NCERT Solutions for Class 12 Maths Chapter 13 – Probability Exercise 13.2

Flashcard for Question 1

Quick Tip: Use independence: P(A ∩ B) = P(A) × P(B).

Common Mistake: Adding probabilities or using the union formula instead of multiplying; forgetting this works only if A and B are independent.

Flashcard for Question 2

Quick Tip: Without replacement → multiply sequential probabilities: (26/52) × (25/51) = 25/102.

Common Mistake: Treating draws as with replacement (using 26/52 twice), or forgetting to reduce the denominator on the second draw

Flashcard for Question 3

Quick Tip: For “all good” without replacement, multiply sequential probabilities: (12/15) × (11/14) × (10/13).

Common Mistake: Treating draws as with replacement (using 12/15 three times) or accidentally including outcomes with a bad orange.

Flashcard for Question 4

Quick Tip: Check independence using P(A ∩ B) = P(A) × P(B). Calculate each probability separately and compare.

Common Mistake: Assuming independence without verification or mixing up with mutually exclusive events (they’re different concepts).

Flashcard for Question 5

Quick Tip: Compute P(A), P(B), and P(A ∩ B). Then check if P(A ∩ B) = P(A) × P(B).

Common Mistake: Confusing colour grouping with even/odd grouping, or forgetting to divide by 6 (total outcomes).

Exam Insight: Always write probabilities as fractions over total outcomes before comparing—this shows independence clearly and avoids silly mistakes.

Flashcard for Question 6

Quick Tip: For independence, check if P(E ∩ F) = P(E) × P(F).

Common Mistake: Just comparing P(E) + P(F) with 1 or assuming independence without checking the product rule.

Exam Insight: Write down P(E), P(F), and their product first—if it matches the given P(E ∩ F), then independent; otherwise, not. This direct method saves time in exams.

Flashcard for Question 9

Quick Tip: Use De Morgan’s law: P(not A and not B) = 1 – P(A ∪ B). Then apply P(A ∪ B) = P(A) + P(B) – P(A ∩ B).

Common Mistake: Forgetting to subtract P(A ∩ B) when finding P(A ∪ B), leading to double counting.

Exam Insight: Always reduce the problem to union/intersection formulas first – it’s faster and avoids mistakes in “not A and not B” type questions.

Flashcard for Question 10

Quick Tip: Convert “not A or not B” into 1 – P(A ∩ B). Then compare P(A ∩ B) with P(A) × P(B) to test independence.

Common Mistake: Mixing up “not A or not B” with “not (A ∩ B)” – careless handling of complements often leads to wrong probability.

Flashcard for Question 12

Quick Tip: Use complement: P(at least once odd) = 1 – P(no odd in 3 tosses).

Common Mistake: Trying to count all favourable cases directly instead of using complement, which is much simpler.

Exam Insight: In “at least once” problems, always think of the complement—it saves time and avoids messy casework.

Flashcard for Question 13

Quick Tip: Since it’s with replacement, probabilities stay the same for both draws.
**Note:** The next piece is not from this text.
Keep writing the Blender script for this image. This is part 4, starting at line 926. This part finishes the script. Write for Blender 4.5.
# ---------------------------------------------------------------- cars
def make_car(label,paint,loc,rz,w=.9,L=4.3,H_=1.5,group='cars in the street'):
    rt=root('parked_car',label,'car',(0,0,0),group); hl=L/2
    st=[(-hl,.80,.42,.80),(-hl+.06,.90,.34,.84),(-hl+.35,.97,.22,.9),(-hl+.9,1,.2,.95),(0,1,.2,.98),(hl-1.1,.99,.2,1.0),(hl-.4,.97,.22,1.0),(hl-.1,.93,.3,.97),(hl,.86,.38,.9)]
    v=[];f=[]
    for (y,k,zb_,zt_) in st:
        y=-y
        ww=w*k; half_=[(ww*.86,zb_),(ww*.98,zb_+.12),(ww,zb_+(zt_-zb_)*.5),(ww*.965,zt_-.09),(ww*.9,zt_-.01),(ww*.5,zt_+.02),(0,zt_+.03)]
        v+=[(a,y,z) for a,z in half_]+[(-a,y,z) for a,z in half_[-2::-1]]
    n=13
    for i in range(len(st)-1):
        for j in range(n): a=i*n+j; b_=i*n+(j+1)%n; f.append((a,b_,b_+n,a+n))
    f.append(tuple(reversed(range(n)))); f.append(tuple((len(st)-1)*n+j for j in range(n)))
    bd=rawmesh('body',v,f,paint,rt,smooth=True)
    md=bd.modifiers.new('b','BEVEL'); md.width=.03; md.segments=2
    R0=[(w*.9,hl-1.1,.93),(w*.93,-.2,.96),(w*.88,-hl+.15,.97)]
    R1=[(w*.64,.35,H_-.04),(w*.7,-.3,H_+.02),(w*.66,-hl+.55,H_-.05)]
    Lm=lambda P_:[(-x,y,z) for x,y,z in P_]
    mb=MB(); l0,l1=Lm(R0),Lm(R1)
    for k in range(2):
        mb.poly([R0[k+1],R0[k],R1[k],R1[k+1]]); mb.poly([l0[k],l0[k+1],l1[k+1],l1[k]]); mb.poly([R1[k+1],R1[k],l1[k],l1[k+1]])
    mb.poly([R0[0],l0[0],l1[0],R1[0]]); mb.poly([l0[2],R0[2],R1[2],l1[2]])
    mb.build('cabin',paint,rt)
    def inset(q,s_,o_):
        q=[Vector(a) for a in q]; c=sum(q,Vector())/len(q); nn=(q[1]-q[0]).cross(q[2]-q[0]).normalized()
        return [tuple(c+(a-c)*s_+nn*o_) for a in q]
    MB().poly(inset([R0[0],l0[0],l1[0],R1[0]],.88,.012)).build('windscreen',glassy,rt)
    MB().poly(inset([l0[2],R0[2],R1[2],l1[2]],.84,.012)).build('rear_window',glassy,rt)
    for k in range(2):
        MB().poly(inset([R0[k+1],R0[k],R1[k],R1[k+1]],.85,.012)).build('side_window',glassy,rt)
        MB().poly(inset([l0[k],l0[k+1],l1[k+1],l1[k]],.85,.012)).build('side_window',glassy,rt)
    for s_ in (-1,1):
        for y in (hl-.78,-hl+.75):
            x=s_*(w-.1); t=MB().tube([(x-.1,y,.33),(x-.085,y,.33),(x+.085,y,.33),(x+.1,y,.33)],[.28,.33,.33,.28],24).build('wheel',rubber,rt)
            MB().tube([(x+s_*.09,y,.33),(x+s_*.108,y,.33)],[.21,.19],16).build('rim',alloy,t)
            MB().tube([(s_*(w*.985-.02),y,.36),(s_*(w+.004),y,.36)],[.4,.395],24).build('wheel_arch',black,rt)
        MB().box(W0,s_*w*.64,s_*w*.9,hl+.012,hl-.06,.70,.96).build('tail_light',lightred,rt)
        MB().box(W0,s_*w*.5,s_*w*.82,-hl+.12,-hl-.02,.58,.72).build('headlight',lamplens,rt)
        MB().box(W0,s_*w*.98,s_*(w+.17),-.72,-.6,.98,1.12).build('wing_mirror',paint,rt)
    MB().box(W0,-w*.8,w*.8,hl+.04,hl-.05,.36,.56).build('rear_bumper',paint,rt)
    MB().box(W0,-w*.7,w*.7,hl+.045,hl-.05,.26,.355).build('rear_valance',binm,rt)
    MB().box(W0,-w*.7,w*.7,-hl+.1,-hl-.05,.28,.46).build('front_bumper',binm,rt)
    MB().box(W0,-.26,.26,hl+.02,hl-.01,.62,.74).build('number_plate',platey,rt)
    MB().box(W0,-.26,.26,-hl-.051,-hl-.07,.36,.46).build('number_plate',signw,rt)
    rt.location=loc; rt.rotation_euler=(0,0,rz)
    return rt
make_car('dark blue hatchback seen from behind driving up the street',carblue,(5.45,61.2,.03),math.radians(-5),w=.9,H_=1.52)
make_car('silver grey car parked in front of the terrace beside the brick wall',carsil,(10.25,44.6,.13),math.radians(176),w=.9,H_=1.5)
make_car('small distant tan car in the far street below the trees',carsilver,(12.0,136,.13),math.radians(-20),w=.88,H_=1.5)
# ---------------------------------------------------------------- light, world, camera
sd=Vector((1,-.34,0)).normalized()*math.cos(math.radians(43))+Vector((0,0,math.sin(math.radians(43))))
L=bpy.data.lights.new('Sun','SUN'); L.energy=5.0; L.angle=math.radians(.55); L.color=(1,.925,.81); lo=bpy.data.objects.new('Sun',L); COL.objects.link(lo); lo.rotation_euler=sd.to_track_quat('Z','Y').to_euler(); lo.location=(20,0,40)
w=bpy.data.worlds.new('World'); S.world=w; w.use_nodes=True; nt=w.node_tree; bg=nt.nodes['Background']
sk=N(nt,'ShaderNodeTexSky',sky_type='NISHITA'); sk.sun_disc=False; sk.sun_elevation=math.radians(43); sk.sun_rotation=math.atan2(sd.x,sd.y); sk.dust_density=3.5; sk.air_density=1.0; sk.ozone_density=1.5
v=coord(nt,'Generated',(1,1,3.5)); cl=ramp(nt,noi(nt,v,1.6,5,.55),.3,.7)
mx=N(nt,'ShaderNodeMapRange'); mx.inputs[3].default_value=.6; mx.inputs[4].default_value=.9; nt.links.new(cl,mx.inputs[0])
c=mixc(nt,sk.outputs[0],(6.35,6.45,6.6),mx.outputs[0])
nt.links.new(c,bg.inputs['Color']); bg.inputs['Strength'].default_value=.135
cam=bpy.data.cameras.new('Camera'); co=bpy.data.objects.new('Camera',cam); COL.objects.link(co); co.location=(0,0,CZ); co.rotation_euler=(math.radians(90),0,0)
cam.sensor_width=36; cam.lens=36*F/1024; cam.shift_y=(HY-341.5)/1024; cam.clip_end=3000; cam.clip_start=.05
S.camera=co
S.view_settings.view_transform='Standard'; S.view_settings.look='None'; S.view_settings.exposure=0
Use multiplication for sequential events.

Common Mistake: Forgetting replacement rule—many students reduce the denominator on the second draw, which is only correct for without replacement.

Flashcard for Question 14

Quick Tip: Use complement for part (i): P(solved) = 1 – P(both fail). For part (ii), add probabilities of “A solves, B fails” and “B solves, A fails.”

Common Mistake: Forgetting independence when multiplying probabilities of success/failure, or double counting the case when both solve.

Flashcard for Question 16

Quick Tip: Use Venn diagram logic. Apply inclusion–exclusion: P(H ∪ E) = P(H) + P(E) – P(H ∩ E). Then use conditional probability for (b) and (c).

Common Mistake: Forgetting to subtract the intersection when finding union, or mixing up conditional probability formula P(A|B) = P(A ∩ B)/P(B).

Exam Insight: Always calculate the “neither” case first (complement of union). For conditional parts, directly plug into the formula – this is a common exam scoring area where clarity matters.